* START GIVEN DATA *

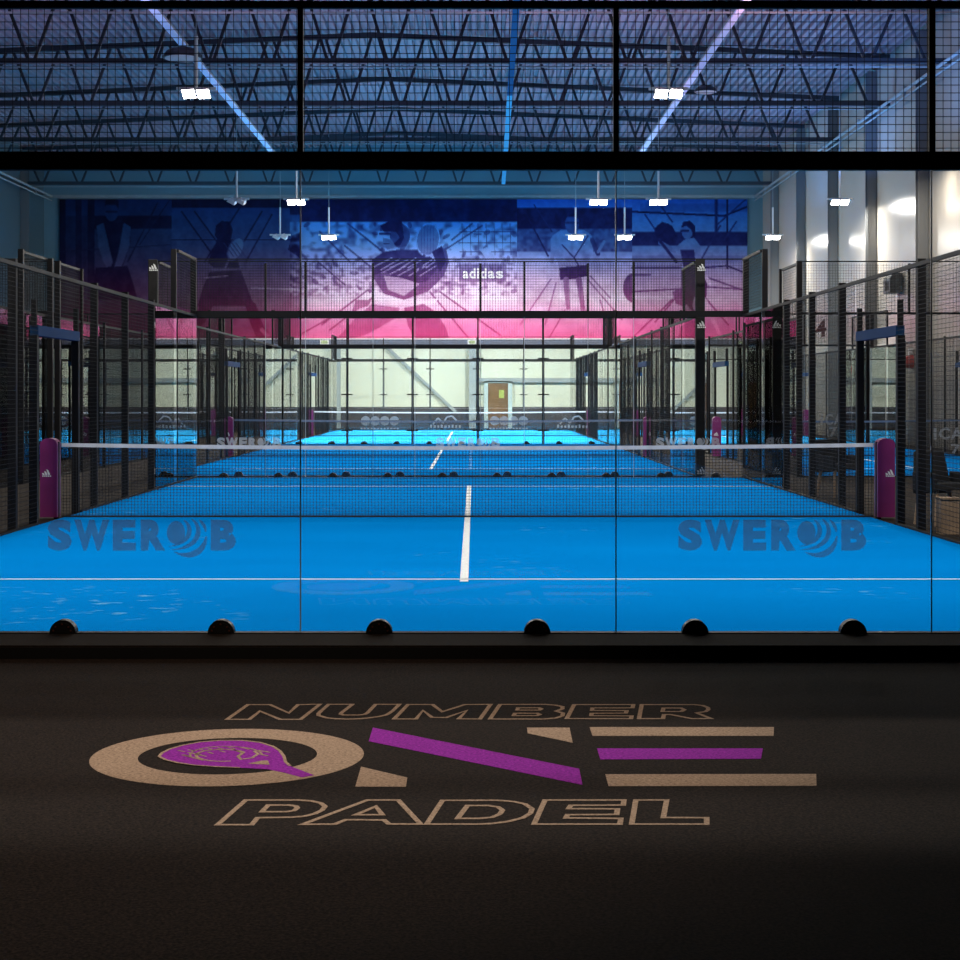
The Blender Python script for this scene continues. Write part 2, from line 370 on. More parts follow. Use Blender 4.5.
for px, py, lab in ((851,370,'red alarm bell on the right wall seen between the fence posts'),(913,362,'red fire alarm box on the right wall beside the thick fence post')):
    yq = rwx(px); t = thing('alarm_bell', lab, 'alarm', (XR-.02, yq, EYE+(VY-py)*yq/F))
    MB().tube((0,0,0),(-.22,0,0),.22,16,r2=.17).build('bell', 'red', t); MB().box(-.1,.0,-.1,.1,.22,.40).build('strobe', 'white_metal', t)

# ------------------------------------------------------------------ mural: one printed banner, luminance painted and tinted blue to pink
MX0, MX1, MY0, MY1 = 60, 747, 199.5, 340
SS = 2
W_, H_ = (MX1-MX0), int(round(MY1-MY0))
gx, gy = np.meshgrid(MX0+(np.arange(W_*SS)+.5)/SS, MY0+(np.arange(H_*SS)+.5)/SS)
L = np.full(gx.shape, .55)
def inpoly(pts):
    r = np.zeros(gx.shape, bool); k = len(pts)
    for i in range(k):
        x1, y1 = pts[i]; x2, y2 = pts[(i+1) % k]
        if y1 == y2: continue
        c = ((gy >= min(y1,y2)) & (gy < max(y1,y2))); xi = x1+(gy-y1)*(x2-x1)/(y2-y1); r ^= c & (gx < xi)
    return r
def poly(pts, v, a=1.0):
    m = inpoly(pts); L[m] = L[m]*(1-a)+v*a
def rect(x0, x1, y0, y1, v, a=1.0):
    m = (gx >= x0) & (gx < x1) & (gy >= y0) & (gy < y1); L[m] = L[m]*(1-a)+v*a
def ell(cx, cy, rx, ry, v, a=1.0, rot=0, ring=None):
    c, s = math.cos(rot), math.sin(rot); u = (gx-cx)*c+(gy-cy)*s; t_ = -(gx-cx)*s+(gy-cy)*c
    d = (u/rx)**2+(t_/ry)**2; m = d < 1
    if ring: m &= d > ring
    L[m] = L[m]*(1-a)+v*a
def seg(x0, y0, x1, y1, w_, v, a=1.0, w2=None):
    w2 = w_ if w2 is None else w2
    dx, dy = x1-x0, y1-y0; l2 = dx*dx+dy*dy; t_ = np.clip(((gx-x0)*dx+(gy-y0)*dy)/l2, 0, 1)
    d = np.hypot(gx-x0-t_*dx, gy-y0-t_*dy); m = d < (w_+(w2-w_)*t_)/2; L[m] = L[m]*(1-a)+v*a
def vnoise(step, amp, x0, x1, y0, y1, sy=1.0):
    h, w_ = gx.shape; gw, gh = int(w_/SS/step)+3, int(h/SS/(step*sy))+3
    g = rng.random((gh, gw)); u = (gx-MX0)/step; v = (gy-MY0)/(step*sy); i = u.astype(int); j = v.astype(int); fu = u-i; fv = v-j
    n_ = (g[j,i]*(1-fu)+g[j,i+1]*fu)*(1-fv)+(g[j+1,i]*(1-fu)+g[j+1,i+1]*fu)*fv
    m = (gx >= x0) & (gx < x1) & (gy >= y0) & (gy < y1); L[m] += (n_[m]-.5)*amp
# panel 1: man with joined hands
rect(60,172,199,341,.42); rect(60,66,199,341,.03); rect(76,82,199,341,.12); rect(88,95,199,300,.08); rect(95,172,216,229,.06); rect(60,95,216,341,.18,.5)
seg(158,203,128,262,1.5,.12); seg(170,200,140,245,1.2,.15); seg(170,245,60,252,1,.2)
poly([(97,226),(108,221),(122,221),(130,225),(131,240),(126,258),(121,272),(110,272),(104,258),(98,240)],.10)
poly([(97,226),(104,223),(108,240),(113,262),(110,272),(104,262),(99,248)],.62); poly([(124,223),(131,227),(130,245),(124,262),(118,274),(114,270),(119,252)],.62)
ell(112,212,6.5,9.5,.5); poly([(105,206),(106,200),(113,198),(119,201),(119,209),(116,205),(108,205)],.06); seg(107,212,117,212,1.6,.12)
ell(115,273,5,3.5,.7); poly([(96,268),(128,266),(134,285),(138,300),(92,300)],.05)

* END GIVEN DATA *

## PROBLEM TO SOLVE
With the pictures left out, transcribe the material exactly.

## ANSWER TO THIS PROBLEM
The Blender Python script for this scene continues. Write part 2, from line 370 on. More parts follow. Use Blender 4.5.
for px, py, lab in ((851,370,'red alarm bell on the right wall seen between the fence posts'),(913,362,'red fire alarm box on the right wall beside the thick fence post')):
    yq = rwx(px); t = thing('alarm_bell', lab, 'alarm', (XR-.02, yq, EYE+(VY-py)*yq/F))
    MB().tube((0,0,0),(-.22,0,0),.22,16,r2=.17).build('bell', 'red', t); MB().box(-.1,.0,-.1,.1,.22,.40).build('strobe', 'white_metal', t)

# ------------------------------------------------------------------ mural: one printed banner, luminance painted and tinted blue to pink
MX0, MX1, MY0, MY1 = 60, 747, 199.5, 340
SS = 2
W_, H_ = (MX1-MX0), int(round(MY1-MY0))
gx, gy = np.meshgrid(MX0+(np.arange(W_*SS)+.5)/SS, MY0+(np.arange(H_*SS)+.5)/SS)
L = np.full(gx.shape, .55)
def inpoly(pts):
    r = np.zeros(gx.shape, bool); k = len(pts)
    for i in range(k):
        x1, y1 = pts[i]; x2, y2 = pts[(i+1) % k]
        if y1 == y2: continue
        c = ((gy >= min(y1,y2)) & (gy < max(y1,y2))); xi = x1+(gy-y1)*(x2-x1)/(y2-y1); r ^= c & (gx < xi)
    return r
def poly(pts, v, a=1.0):
    m = inpoly(pts); L[m] = L[m]*(1-a)+v*a
def rect(x0, x1, y0, y1, v, a=1.0):
    m = (gx >= x0) & (gx < x1) & (gy >= y0) & (gy < y1); L[m] = L[m]*(1-a)+v*a
def ell(cx, cy, rx, ry, v, a=1.0, rot=0, ring=None):
    c, s = math.cos(rot), math.sin(rot); u = (gx-cx)*c+(gy-cy)*s; t_ = -(gx-cx)*s+(gy-cy)*c
    d = (u/rx)**2+(t_/ry)**2; m = d < 1
    if ring: m &= d > ring
    L[m] = L[m]*(1-a)+v*a
def seg(x0, y0, x1, y1, w_, v, a=1.0, w2=None):
    w2 = w_ if w2 is None else w2
    dx, dy = x1-x0, y1-y0; l2 = dx*dx+dy*dy; t_ = np.clip(((gx-x0)*dx+(gy-y0)*dy)/l2, 0, 1)
    d = np.hypot(gx-x0-t_*dx, gy-y0-t_*dy); m = d < (w_+(w2-w_)*t_)/2; L[m] = L[m]*(1-a)+v*a
def vnoise(step, amp, x0, x1, y0, y1, sy=1.0):
    h, w_ = gx.shape; gw, gh = int(w_/SS/step)+3, int(h/SS/(step*sy))+3
    g = rng.random((gh, gw)); u = (gx-MX0)/step; v = (gy-MY0)/(step*sy); i = u.astype(int); j = v.astype(int); fu = u-i; fv = v-j
    n_ = (g[j,i]*(1-fu)+g[j,i+1]*fu)*(1-fv)+(g[j+1,i]*(1-fu)+g[j+1,i+1]*fu)*fv
    m = (gx >= x0) & (gx < x1) & (gy >= y0) & (gy < y1); L[m] += (n_[m]-.5)*amp
# panel 1: man with joined hands
rect(60,172,199,341,.42); rect(60,66,199,341,.03); rect(76,82,199,341,.12); rect(88,95,199,300,.08); rect(95,172,216,229,.06); rect(60,95,216,341,.18,.5)
seg(158,203,128,262,1.5,.12); seg(170,200,140,245,1.2,.15); seg(170,245,60,252,1,.2)
poly([(97,226),(108,221),(122,221),(130,225),(131,240),(126,258),(121,272),(110,272),(104,258),(98,240)],.10)
poly([(97,226),(104,223),(108,240),(113,262),(110,272),(104,262),(99,248)],.62); poly([(124,223),(131,227),(130,245),(124,262),(118,274),(114,270),(119,252)],.62)
ell(112,212,6.5,9.5,.5); poly([(105,206),(106,200),(113,198),(119,201),(119,209),(116,205),(108,205)],.06); seg(107,212,117,212,1.6,.12)
ell(115,273,5,3.5,.7); poly([(96,268),(128,266),(134,285),(138,300),(92,300)],.05)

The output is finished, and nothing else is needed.